With 2019 behind us, 2020 is already testing how we work together to address critical challenges at home and across borders. Support for international cooperation hangs in the balance at precisely the moment when robust collaboration is needed most. From promoting climate change and sustainability, to averting conflict within and between nations, to confronting the systemic forces that create unequal societies, in 2020 we must answer the question: How resolved are we to confront the challenges and embrace the opportunities ahead, and what is needed to do so?

1. CLIMATE ACTION ACCELERATED?

The numbers are in: The past decade has been the warmest in recorded history. Deadly wildfires including those affecting Australia, hurricanes, extreme weather events, and climate-influenced migration and hunger in many parts of the world are now regular occurrences. Ice caps are melting, sea levels are rising, and the very survival of island nations is being threatened. Indeed, our entire ecosystem is at risk: 1 million animal and plant species may be extinct within years, the largest-scale ecological loss humans have seen. And a mounting global movement of youth impatient for change is pushing climate protection into the global consciousness like never before.
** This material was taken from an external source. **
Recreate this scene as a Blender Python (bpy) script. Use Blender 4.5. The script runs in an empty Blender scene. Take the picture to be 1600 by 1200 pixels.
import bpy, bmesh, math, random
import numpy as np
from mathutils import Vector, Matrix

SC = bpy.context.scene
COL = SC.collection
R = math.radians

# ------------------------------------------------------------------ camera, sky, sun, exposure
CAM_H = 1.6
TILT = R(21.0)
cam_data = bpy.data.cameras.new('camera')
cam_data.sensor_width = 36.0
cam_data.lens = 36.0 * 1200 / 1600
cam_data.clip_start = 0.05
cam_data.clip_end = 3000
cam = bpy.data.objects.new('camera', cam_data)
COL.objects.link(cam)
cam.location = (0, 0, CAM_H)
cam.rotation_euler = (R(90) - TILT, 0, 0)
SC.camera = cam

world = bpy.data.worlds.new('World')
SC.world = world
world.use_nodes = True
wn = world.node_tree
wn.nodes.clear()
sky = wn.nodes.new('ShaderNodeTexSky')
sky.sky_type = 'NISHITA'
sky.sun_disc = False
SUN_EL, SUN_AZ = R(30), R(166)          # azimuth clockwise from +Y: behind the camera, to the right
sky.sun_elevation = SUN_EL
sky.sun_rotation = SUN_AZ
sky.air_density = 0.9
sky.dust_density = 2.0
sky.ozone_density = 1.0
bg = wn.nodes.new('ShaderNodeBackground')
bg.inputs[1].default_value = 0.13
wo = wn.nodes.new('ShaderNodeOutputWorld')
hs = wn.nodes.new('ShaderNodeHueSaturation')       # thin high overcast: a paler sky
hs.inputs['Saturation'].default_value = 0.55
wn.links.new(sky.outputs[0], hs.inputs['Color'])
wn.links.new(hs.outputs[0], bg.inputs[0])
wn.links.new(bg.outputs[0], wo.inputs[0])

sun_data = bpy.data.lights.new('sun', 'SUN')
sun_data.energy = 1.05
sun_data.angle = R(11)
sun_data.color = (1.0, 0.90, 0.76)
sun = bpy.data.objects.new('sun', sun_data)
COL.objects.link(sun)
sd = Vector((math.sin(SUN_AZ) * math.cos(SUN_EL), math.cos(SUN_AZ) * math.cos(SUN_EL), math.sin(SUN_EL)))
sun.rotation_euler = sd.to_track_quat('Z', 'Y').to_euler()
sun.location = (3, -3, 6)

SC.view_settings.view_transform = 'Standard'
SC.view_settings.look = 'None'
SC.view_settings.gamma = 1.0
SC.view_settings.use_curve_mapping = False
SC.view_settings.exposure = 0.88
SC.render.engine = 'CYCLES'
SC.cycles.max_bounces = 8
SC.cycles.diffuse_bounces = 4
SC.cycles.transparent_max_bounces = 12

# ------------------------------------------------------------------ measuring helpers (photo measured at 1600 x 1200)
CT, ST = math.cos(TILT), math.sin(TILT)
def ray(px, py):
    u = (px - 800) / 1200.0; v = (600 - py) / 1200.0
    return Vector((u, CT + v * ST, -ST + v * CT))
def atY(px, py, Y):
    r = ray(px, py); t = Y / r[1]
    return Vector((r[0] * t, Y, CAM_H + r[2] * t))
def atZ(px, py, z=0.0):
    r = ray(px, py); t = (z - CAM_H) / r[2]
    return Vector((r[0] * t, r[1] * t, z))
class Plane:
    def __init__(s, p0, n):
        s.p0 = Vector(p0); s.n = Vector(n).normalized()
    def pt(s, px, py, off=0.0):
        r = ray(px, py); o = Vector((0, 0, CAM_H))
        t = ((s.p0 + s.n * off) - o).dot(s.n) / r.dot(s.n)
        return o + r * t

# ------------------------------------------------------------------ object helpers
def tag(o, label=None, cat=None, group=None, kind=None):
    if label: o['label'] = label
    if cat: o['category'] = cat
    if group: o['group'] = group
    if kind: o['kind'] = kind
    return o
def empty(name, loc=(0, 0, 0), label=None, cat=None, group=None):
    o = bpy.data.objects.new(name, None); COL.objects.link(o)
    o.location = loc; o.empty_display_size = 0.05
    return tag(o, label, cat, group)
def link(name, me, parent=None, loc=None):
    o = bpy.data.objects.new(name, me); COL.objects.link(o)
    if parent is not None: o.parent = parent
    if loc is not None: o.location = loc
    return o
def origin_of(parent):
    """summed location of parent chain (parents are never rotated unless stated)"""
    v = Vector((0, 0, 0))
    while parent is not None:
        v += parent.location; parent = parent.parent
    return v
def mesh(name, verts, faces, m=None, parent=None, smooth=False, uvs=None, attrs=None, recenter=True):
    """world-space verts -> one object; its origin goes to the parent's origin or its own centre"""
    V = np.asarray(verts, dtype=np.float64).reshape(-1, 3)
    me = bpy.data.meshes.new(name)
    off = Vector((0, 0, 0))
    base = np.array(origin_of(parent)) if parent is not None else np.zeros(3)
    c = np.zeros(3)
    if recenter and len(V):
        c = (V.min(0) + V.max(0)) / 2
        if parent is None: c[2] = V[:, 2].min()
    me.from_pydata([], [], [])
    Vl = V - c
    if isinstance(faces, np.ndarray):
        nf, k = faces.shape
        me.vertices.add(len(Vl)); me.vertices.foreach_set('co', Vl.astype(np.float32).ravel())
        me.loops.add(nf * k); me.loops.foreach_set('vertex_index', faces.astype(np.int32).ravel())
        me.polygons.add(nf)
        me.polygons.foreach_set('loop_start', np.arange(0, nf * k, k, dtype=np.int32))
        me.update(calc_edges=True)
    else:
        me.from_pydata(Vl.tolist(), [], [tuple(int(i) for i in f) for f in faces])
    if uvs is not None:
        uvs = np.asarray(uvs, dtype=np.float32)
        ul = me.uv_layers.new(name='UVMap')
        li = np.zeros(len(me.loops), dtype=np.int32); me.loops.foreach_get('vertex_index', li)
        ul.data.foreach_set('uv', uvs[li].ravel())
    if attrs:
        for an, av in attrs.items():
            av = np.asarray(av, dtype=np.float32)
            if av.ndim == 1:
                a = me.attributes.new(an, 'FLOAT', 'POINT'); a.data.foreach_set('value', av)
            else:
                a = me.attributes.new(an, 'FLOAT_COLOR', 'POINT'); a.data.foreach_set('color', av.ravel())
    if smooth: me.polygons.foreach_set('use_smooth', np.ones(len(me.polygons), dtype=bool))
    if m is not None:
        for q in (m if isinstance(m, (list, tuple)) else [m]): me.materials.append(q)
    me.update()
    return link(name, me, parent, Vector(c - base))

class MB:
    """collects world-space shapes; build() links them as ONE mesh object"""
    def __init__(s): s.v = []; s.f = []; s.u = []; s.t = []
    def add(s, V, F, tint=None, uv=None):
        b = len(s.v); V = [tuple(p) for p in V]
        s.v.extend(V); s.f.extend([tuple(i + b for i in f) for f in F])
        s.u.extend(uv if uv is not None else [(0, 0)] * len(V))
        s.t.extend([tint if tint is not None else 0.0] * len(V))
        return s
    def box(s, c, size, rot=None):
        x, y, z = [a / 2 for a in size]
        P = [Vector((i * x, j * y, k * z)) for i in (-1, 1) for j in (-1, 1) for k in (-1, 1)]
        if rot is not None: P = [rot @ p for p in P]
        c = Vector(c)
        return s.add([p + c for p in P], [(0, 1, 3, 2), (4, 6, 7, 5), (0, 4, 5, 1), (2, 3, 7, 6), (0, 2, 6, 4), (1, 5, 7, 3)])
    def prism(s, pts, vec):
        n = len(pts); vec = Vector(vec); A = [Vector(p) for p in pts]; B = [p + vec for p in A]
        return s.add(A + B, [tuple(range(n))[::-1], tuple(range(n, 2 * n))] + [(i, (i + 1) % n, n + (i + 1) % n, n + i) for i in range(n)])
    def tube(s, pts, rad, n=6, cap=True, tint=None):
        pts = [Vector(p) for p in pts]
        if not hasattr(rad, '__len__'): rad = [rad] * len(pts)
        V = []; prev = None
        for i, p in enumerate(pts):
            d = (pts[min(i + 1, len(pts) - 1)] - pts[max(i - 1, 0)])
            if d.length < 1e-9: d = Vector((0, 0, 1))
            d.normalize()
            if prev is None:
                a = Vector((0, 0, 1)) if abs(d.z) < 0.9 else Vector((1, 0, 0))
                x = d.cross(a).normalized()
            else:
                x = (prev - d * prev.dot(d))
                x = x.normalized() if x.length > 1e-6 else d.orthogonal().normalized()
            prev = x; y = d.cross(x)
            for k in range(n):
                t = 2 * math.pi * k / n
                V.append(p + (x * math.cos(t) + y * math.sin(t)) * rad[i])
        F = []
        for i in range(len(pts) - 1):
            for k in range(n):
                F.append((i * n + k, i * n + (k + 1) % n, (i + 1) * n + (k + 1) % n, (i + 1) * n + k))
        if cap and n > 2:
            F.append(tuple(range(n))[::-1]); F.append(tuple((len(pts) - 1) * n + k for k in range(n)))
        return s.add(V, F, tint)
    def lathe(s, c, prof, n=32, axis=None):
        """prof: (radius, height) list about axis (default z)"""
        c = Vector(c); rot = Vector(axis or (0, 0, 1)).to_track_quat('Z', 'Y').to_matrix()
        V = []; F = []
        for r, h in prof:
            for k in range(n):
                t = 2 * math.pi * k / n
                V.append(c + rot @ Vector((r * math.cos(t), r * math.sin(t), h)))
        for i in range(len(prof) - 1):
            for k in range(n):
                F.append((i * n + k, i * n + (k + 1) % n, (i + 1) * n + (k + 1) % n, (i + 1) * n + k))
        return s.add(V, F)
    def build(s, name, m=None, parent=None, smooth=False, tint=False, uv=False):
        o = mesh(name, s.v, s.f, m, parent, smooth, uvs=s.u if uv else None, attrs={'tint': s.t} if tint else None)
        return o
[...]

We have a decade to significantly curb carbon emissions and avoid catastrophe. Because of years of delayed action, we face an even more pressing mandate. We need to halve global emissions by 2030 but the emissions gap between what is needed and our current commitments is significant. Starting this year, we need to cut emissions by 7.6% every year for the next 10 years to limit warming to 1.5 degrees.

The UN’s Climate Action Summit last year set a roadmap for action and the UN Secretary-General continues to serve as a moral compass, pushing countries and other actors to do more, now: “If we do not change course by 2020 we risk missing the point where we can avoid runaway climate change with disastrous consequences for people and all the natural systems that sustain us.” And the 2019 United Nations Climate Change Conference in Madrid (COP26) did not send a strong signal of positive intent.

In 2020 we must decarbonize large swaths of the economy, shift financial flows, protect ecosystems, and adapt for the future. Countries are all expected to reduce more emissions under the Paris Agreement. The 2020 Conference of the Parties in Glasgow, UK, will enable the global community to take stock of which nations stepped up and by how much. Yet the countries who have so far pledged to cut carbon outputs at the highest rates represent under 10% of those producing global emissions. At current rates, that means that temperatures will rise more than 3 degrees this century.

We need all countries, and especially leading economies, to sign off this year on bolder commitments and actions.